Among major Build America Bond deals, the Metropolitan Washington Airports Authority in August paid $11.20 per $1,000 to a syndicate led by Citigroup and Morgan Stanley. This was for the first-ever issuance of a bond for the Dulles Toll Road, says Lynn Hampton, the chief financial officer, and was the standard fee at the time. It will be used to build a 25-mile extension to the Washington metro that will loop in the airport.
She said the banks worked with the agency for nearly a year before the bond issue. The deal included about $400 million in Build America Bonds, as part of a broader $963 million package. She said the Build America portion, despite the higher fees, were the lowest-cost part of the deal. The agency will pay 4.85% in interest after the subsidy.
Ms. Hampton says the financing helped create 59 jobs and retain 824 employees.
"We are able to move forward faster so the jobs are expedited," she says. "Otherwise, the jobs would eventually be there, but the project would have cost more and been delayed some."
As investors are growing more familiar with the bonds, fees are falling a bit.
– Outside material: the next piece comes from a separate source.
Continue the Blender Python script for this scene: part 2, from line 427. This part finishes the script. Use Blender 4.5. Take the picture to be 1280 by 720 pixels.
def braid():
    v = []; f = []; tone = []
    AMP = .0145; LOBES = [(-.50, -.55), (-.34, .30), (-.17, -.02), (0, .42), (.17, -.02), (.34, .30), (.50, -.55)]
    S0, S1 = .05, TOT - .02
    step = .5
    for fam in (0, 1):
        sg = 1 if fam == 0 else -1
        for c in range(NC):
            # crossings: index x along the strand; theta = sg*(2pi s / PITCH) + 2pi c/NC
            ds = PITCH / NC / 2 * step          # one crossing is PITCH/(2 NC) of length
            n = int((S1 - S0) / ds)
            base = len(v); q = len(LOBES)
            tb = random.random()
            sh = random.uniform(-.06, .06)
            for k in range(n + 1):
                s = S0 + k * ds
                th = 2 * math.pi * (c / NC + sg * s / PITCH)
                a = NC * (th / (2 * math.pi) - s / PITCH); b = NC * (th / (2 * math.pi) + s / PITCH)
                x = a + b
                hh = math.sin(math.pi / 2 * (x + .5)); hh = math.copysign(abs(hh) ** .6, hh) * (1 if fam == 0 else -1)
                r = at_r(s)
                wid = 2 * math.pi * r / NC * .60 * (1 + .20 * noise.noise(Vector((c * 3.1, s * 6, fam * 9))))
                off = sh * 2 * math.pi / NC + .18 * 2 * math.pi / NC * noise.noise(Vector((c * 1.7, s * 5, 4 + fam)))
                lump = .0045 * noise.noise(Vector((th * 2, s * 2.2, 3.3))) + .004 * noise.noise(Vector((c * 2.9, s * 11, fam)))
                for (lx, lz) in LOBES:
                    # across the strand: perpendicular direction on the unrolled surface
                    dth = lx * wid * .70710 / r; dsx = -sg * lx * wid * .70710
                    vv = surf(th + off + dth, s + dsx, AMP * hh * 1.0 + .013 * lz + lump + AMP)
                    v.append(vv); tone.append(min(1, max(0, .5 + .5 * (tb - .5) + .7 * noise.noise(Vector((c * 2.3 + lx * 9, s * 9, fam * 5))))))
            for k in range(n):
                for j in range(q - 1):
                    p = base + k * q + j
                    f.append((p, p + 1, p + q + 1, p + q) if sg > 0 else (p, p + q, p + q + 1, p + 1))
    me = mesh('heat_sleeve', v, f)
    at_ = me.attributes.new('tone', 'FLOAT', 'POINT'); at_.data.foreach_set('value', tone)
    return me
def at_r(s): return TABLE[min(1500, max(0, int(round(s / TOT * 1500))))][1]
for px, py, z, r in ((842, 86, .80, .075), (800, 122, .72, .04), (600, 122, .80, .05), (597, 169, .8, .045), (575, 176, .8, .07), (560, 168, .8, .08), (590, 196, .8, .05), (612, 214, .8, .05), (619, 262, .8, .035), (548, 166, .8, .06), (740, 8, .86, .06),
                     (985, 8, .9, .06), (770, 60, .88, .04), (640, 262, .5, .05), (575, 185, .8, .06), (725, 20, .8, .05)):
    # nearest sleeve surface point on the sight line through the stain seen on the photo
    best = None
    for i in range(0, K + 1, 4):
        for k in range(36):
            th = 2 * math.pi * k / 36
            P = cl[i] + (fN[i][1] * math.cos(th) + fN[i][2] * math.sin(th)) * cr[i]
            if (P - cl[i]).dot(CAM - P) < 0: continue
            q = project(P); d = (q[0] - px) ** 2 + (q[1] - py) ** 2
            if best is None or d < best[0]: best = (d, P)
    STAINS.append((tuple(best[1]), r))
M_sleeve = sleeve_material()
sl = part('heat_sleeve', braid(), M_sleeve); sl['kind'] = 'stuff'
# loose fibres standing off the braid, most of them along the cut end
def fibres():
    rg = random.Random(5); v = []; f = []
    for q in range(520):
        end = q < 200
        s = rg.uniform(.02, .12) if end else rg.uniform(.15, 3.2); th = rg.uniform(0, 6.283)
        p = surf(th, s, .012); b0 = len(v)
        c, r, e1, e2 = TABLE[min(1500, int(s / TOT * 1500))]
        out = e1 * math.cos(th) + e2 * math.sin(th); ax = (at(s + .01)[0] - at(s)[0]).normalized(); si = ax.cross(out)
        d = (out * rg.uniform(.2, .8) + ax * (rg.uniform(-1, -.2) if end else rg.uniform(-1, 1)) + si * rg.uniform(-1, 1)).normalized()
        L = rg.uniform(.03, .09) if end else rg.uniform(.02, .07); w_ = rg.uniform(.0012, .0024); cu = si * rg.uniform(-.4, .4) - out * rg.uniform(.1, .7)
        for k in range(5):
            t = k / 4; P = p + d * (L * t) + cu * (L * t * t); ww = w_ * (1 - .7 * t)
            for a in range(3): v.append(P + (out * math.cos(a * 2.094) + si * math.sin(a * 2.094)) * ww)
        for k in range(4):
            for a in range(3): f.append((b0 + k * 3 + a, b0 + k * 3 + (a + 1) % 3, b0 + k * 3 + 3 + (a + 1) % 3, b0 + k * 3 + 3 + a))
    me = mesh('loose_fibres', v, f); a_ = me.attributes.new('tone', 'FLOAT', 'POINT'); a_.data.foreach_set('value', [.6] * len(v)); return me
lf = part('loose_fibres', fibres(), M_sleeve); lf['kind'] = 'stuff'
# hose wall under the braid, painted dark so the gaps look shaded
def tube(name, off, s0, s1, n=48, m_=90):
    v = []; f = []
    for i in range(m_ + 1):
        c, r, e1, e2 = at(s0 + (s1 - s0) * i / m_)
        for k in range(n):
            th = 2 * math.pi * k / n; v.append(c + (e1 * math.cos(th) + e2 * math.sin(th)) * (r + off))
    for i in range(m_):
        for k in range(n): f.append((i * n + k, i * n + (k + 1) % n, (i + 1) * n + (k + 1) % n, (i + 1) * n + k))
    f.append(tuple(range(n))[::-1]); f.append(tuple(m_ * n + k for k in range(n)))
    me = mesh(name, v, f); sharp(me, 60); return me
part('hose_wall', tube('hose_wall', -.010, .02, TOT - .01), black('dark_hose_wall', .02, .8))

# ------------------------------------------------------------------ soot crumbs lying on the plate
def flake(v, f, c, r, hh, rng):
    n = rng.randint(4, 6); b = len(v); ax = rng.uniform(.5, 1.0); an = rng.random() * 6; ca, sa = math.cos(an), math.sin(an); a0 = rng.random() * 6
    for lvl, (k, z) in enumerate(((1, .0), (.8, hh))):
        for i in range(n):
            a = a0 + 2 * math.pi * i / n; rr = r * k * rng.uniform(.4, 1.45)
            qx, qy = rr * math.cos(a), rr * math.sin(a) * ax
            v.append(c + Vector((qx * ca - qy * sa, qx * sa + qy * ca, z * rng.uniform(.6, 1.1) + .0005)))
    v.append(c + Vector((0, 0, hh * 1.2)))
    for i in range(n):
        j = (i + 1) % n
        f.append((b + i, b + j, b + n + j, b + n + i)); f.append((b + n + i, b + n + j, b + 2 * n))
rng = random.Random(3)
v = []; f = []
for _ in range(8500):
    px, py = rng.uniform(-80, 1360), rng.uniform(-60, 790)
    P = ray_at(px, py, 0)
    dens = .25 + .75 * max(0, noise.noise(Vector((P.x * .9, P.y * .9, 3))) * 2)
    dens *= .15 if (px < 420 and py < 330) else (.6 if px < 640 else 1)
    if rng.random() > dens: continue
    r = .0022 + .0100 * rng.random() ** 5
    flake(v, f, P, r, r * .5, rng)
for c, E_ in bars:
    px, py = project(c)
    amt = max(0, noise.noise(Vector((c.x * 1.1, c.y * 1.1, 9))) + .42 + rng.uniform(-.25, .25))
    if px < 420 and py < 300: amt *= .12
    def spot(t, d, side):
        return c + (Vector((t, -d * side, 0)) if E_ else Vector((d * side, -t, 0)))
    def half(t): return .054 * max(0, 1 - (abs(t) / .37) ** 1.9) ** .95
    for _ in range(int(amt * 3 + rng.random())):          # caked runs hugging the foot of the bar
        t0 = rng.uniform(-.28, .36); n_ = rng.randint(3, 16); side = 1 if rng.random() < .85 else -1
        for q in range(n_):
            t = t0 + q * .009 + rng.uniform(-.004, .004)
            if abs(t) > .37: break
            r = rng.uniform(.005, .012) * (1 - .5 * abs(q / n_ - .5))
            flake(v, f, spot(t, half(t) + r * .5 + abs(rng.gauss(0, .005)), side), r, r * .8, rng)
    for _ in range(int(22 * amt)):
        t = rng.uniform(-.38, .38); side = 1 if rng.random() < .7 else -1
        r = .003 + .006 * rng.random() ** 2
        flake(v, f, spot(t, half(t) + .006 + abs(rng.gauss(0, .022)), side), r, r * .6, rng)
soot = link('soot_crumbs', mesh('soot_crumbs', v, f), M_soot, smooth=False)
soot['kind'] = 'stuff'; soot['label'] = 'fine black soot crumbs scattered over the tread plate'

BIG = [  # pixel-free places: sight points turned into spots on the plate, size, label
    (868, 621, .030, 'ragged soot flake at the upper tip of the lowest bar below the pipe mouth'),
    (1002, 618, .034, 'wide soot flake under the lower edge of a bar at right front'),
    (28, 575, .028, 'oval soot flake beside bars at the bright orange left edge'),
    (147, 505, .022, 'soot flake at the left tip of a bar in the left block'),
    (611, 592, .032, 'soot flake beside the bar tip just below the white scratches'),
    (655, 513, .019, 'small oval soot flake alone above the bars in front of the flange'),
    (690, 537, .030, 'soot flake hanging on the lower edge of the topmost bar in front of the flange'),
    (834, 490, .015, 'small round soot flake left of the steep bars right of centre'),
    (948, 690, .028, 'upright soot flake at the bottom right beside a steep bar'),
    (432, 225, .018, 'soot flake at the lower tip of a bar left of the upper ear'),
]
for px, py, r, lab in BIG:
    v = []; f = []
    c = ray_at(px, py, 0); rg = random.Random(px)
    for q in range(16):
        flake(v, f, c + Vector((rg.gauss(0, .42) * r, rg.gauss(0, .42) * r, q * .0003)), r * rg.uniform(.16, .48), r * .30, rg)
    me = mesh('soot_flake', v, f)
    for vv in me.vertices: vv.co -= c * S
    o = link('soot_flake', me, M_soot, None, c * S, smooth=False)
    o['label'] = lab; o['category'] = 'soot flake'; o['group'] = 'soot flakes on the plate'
For less-complicated issues, such as general obligation bonds for states, the prices are lower.
Citigroup, for example, underwrote Build America Bonds for Maryland last month for $4.77 per $1,000. Citi declined to comment.
Washington Airports Authority's Ms. Hampton says she intends to float another Build America Bond deal in May, and expects the fees to be lower.
"Investors are really starting to like these things," she says.